#### BRIEF
Retype the data exactly, from its first line to the line containing "treeline(-22, 52, 230, 6, 63, 'low", including both, and skip any picture.
================================
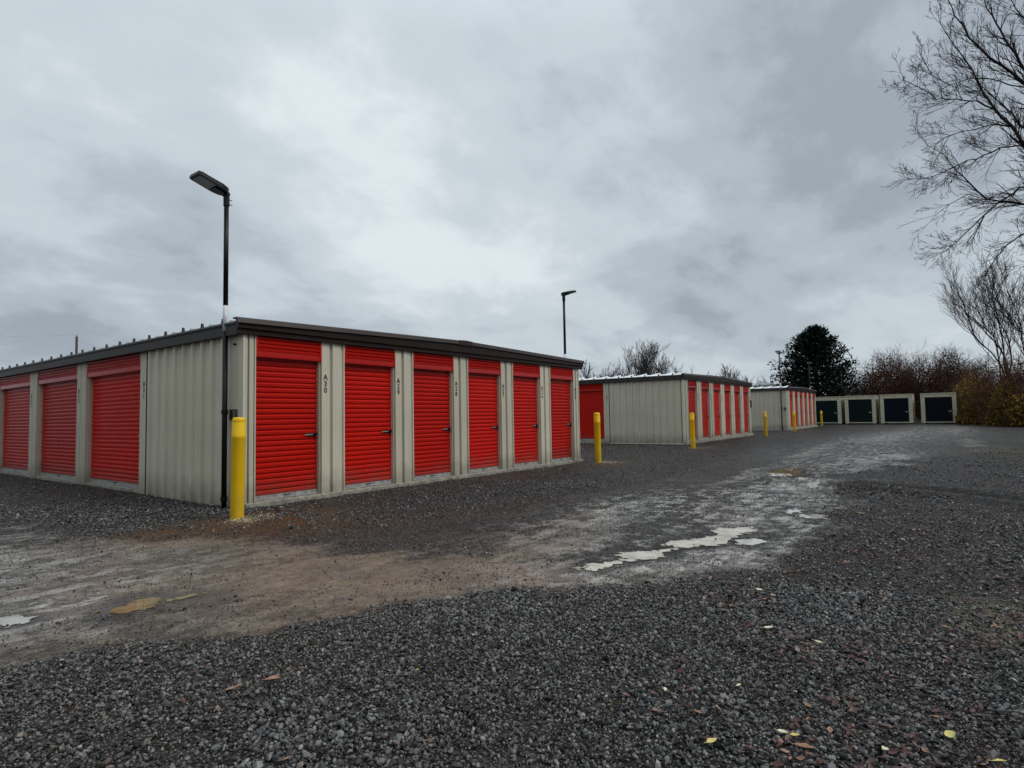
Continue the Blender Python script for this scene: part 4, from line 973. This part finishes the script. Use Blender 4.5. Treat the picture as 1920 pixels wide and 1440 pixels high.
treeline(-130, -20, 190, 7, 62, 'low bare wood far behind the nearest shed')
treeline(-22, 52, 230, 6, 63, 'low bare wood on the horizon behind the sheds')

# ------------------------------------------------------------------ utility pole, wires, house
ub = gbase(141, 60); root = empty('utility_pole', tuple(ub)); tag(root, 'distant brown utility pole showing above the left shed roof', 'utility pole')
ut = at(141, 630, 60)[2]
m = MB(); m.tube([(0, 0, -.3), (0, 0, ut)], [.14, .11], 12); m.build('pole', M['wood'], root, smooth=True)
m = MB(); m.tube([(0, 0, ut), (0, 0, ut+.12)], [.03, .05], 8); m.tube([(0, 0, ut+.12), (0, 0, ut+.22)], [.07, .03], 8); m.build('insulator', M['galv'], root)
def wire(a, b, sag, label):
    m = MB(); a, b = np.array(a), np.array(b); pts = [a+(b-a)*t-np.array([0, 0, sag*4*t*(1-t)]) for t in np.linspace(0, 1, 20)]
    m.tube(pts, .012, 5); o = m.build('power_line', M['sleeve']); tag(o, label, 'wire')
wire(at(139, 627, 60), at(-260, 612, 55), .5, 'upper power line running left from the distant pole')
wire(at(139, 692, 60), at(-260, 676, 55), .4, 'lower power line at the far left above the shed roof')
hb = gbase(1443, 84); root = empty('house', tuple(hb), -YAW+.35); tag(root, 'low house whose grey gabled roof shows above the farthest shed', 'house')
m = MB(); m.box((-3.4, -4, 0), (3.4, 4, 3.9)); wl = m.build('wall', M['siding'], root)
m = MB(); zr_, ze_ = 5.15, 4.15
m.add([(-3.9,-4.4,ze_),(0,-4.4,zr_),(3.9,-4.4,ze_),(-3.9,4.4,ze_),(0,4.4,zr_),(3.9,4.4,ze_),(-3.9,-4.4,ze_-.2),(3.9,-4.4,ze_-.2),(-3.9,4.4,ze_-.2),(3.9,4.4,ze_-.2)],
      [(0,1,4,3),(1,2,5,4),(6,7,2,1,0),(3,4,5,9,8),(0,3,8,6),(2,7,9,5),(6,8,9,7)]); m.build('roof', M['roofgrey'], root)
for y_ in (-2, 1.2):
    m = MB(); m.box((-3.43, y_, 1.4), (-3.40, y_+1, 2.6)); m.build('window', M['black'], root)

# ------------------------------------------------------------------ fallen leaves
def leaf_mat(n, a, b_):
    m, nt, b = mat(n); tc = N(nt, 'ShaderNodeTexCoord'); f = noise(nt, tc.outputs['Object'], 60, 4)
    L(nt, mixc(nt, ramp(nt, f, [(.4, 0.0), (.65, 1.0)]), a, b_), b.inputs['Base Color']); b.inputs['Roughness'].default_value = .4; return m
M['ly'] = leaf_mat('yellow_leaf', (.50, .40, .10), (.64, .54, .19)); M['lw'] = leaf_mat('pale_leaf', (.55, .53, .34), (.64, .62, .44))
M['lb'] = leaf_mat('tan_leaf', (.17, .085, .045), (.30, .16, .09)); M['lr'] = leaf_mat('dark_red_leaf', (.040, .009, .007), (.085, .026, .018))
def leaf_mesh(name, L_, W_, m, seed, curl=.25):
    r = np.random.RandomState(seed); n = 7; V = []; Fc = []
    for i in range(n+1):
        t = i/n; w = W_*math.sin(math.pi*min(1, t*.97+.02))**.8*(1-.25*t)*r.uniform(.88, 1.1); z = curl*L_*(4*(t-.5)**2)*.3
        V += [((t-.5)*L_, -w/2, z+w*curl), ((t-.5)*L_, 0, z), ((t-.5)*L_, w/2, z+w*curl*r.uniform(.3, 1.2))]
    for i in range(n):
        a = i*3; Fc += [(a, a+1, a+4, a+3), (a+1, a+2, a+5, a+4)]
    mb = MB(); mb.add(V, Fc); mb.tube([(-.5*L_, 0, curl*L_*.3), (-.78*L_, .04*L_, curl*L_*.42)], .0012, 5)
    return mb, m
LV = [(782,1264,.034,.020,'ly',.4,'yellow leaf with a stem on the gravel below the muddy track, left of centre'),(888,1227,.040,.018,'lw',.2,'pale narrow leaf at the gravel edge, near the middle of the photo'),
 (1156,1326,.042,.024,'ly',.1,'broad yellow leaf at the lower middle, right of the stem leaf'),(1247,1300,.026,.018,'lw',1.2,'small pale leaf just above the broad yellow leaf'),
 (1335,1397,.042,.026,'ly',.3,'yellow leaf lying alone near the bottom edge'),(1468,1379,.038,.022,'lw',-.7,'pale leaf, left one of a touching pair near the bottom'),
 (1491,1385,.036,.020,'ly',-.5,'yellow leaf, right one of a touching pair near the bottom'),(1441,1183,.054,.022,'lw',.2,'cream leaf curled up on the middle gravel'),
 (1424,1109,.045,.020,'lw',-.6,'pale leaf just below the long puddle'),(1535,1211,.046,.014,'lw',0,'thin white sliver of leaf right of the cream curled leaf'),
 (1719,1213,.044,.020,'lw',-.6,'pale leaf lying aslant on the right gravel'),(1862,1253,.046,.014,'lw',0,'thin pale leaf near the right edge above the corner'),
 (1782,1386,.050,.042,'ly',1.4,'large ragged yellow leaf in the lower right corner'),(1757,1381,.028,.022,'lw',.6,'small pale leaf left of the large ragged yellow leaf'),
 (1660,1412,.030,.026,'lw',.6,'cream leaf among dark red litter at the bottom right'),(1875,1438,.045,.026,'ly',-.3,'yellow leaf cut by the bottom edge at the far right'),
 (1583,1116,.038,.016,'lw',.1,'tiny pale leaf on the right gravel above the thin white sliver'),(1863,1083,.05,.022,'lw',-.4,'pale leaf far right at mid height of the gravel'),
 (440,1296,.075,.030,'lb',.5,'torn tan leaf in the left gravel, left of the brown one'),(511,1280,.075,.055,'lb',.2,'broad brown leaf pressed into the left gravel'),
 (540,1431,.04,.022,'lb',.2,'orange tan leaf on the bottom edge, left of centre'),(1230,1340,.035,.025,'lb',-1,'tan leaf right of the broad yellow leaf'),
 (1386,1291,.022,.018,'lw',0,'tiny pale chip between the touching pair and the cream curled leaf'),(1510,1408,.07,.028,'lb',-.5,'ragged tan leaf just under the touching pair'),
 (1712,1294,.07,.030,'lb',-.2,'rust brown leaf in the right gravel among red litter'),(1890,1350,.05,.03,'lb',.4,'rust leaf near the right edge above the bottom corner'),
 (1616,965,.09,.035,'lw',.3,'pale fleck of leaf on the gravel right of the puddles'),(1555,1232,.05,.03,'lb',.2,'tan leaf just below the thin white sliver')]
for i, (px, py, l_, w_, m_, az, lb) in enumerate(LV):
    q = onground(px, py, .012); mb, mm = leaf_mesh('leaf', l_*1.08, w_*1.08, M[m_], i+200)
    o = mb.build('fallen_leaf', mm, smooth=True); q[2] = height(np.array([q[0]]), np.array([q[1]]))[0]+.027
    o.location = q; o.rotation_euler = (rng.normal(0, .25), rng.normal(0, .2), -YAW+az); tag(o, lb, 'leaf', 'fallen leaves on the gravel')
# dark red litter pressed between the stones
Ls = []
for k, mm in enumerate([M['lr']]*8+[M['lb']]):
    mb, _ = leaf_mesh('l', 1, .55, mm, 300+k, .2); me = bpy.data.meshes.new('litter'); me.from_pydata(mb.v, [], mb.f); me.materials.append(mm); Ls.append(bpy.data.objects.new('litter', me))
NGl = scatter_group('scatter_litter', Ls)
X, Y, r = sample_fan(40000, 1.4, 9, 1.7)
# litter collects on the right side of the yard
side = (X-CAM[0])*r2[0]+(Y-CAM[1])*r2[1]; fwd = (X-CAM[0])*fw[0]+(Y-CAM[1])*fw[1]
pr_ = sstep(.05, .55, side/fwd)*.85*sstep(-.05, .30, fbm(X*2.6, Y*2.6, 4, 401))*.8+.005
pr_ = pr_+.6*blob(X, Y, -.7, -1.2, .8, .45, -.5)*.3
keep = (rng.uniform(0, 1, len(X)) < pr_) & (track_mask(X, Y) < .5)
X, Y = X[keep], Y[keep]; s = rng.uniform(.016, .046, len(X))
o = scatter('leaf_litter', np.column_stack([X, Y, height(X, Y)+.020+rng.uniform(0, .006, len(X))]), s, Ls, NGl, .3)
tag(o, 'dark red leaf litter pressed into the gravel on the right', 'leaf litter', kind='stuff')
================================
#### RESPONSE FOR THIS EXERCISE
Continue the Blender Python script for this scene: part 4, from line 973. This part finishes the script. Use Blender 4.5. Treat the picture as 1920 pixels wide and 1440 pixels high.
treeline(-130, -20, 190, 7, 62, 'low bare wood far behind the nearest shed')
treeline(-22, 52, 230, 6, 63, 'low bare wood on the horizon behind the sheds')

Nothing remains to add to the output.